We’re in Manchester to kickstart our five weeks of comedy with Ed Gamble filming his Netflix special. Between now and the end of February, it’s him and four other comedians we’ve followed with interest over varying amounts of time, to be watched in varying locations of varying size given their varying levels of fame. As we sat there in the red light of The Lowry, directly under his shadow, close enough to catch the spittle from his trademark shouty style it became abundantly clear that like many in his shoes, his style of stand-up now owes more to Michael McIntrye than his comedy hero Bill Hicks. Ed Gamble has reached the level of fame that he needs to maintain the demeanour of a prime-time celebrity; he is in operation ‘can’t be cancelled’, swimming in the mainstream, the sharp edge now blunt. I laughed maybe four times. And yet, despite this, we are still having ‘poppadoms or bread’ at the wedding. It’s a good line that will make around 3% of the guests smile.

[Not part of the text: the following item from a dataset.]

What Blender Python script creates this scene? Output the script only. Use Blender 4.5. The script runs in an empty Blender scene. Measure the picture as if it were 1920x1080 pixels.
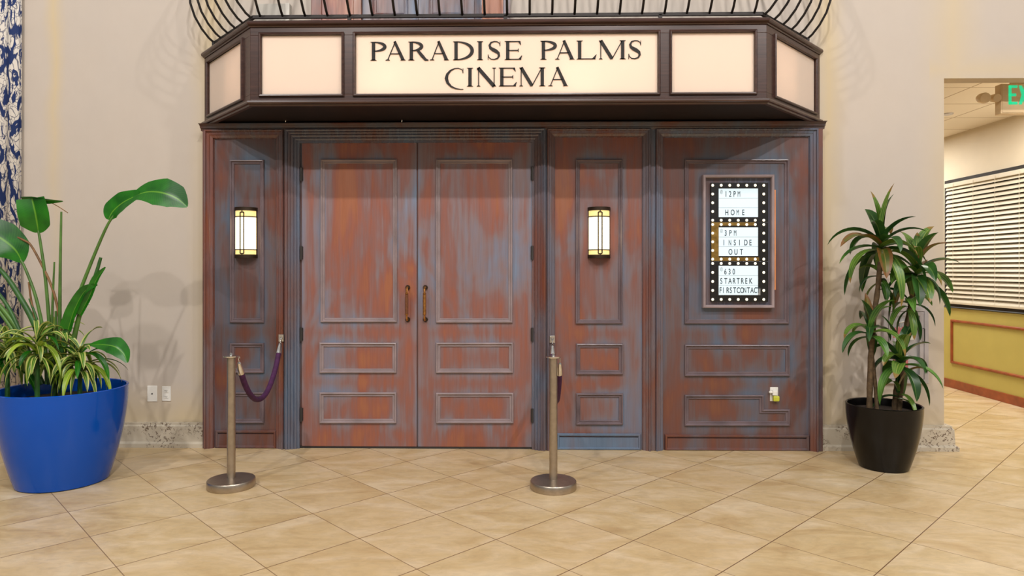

This left us with the issue of where to eat in Manchester on a Tuesday night. Skof is closed, Sophie had been to Climat recently. I’ve done Erst, Yuzu, Adam Reid. Didn’t fancy the menu at Higher Ground. We needed something to slot into the late afternoon, directly after checking in, that would leave us enough time to get to Blinker and catch a cab to The Lowry. We decided on Tast Catala, partially because they could fit us in at 4pm, but mostly because they had prawn rice that Sophie wanted whilst I could take advantage of a three tapas for twenty quid deal they run before dinner service kicks in.

Tast Catala is a Spanish restaurant from multi-starred Paco Perez, with alleged financial involvement from the thinking man’s Sean Dyce, Pep Guardiola. Perez is known for his innovative approach to Catalan cuisine and whilst the menu here is mostly traditional, we don’t turn down the opportunity to order his signature donut of foie gras in a white chocolate casing with raspberry powder. It lacks balance; the foie is too muted, the white chocolate too sweet. It’s not the greatest of starts.

And then there is the tapas. Jamon croquettes could have been hotter but at least had good amounts of ham throughout the béchamel. Tortilla which was a little over-seasoned, heavy on the potato, and isn’t going to threaten Nestor anytime soon. My first time trying butifarra sausage with beans amounts to little more than a dense bland sausage on some mushy garlicky beans.

Sophie gets her prawn rice and really enjoys it. The bomba rice has absorbed all the fishy stock and the meat is generously dispatched. That, a £33 jug of excellent sangria and a charming bespectacled front-of-house with a soft Mancunian accent are the true redeeming points of a lacklustre £85 meal. I gather from friends that Tast Catala was once considered to be a very good, very consistent restaurant. Perhaps they’ve lost their edge. It happens to the best of them.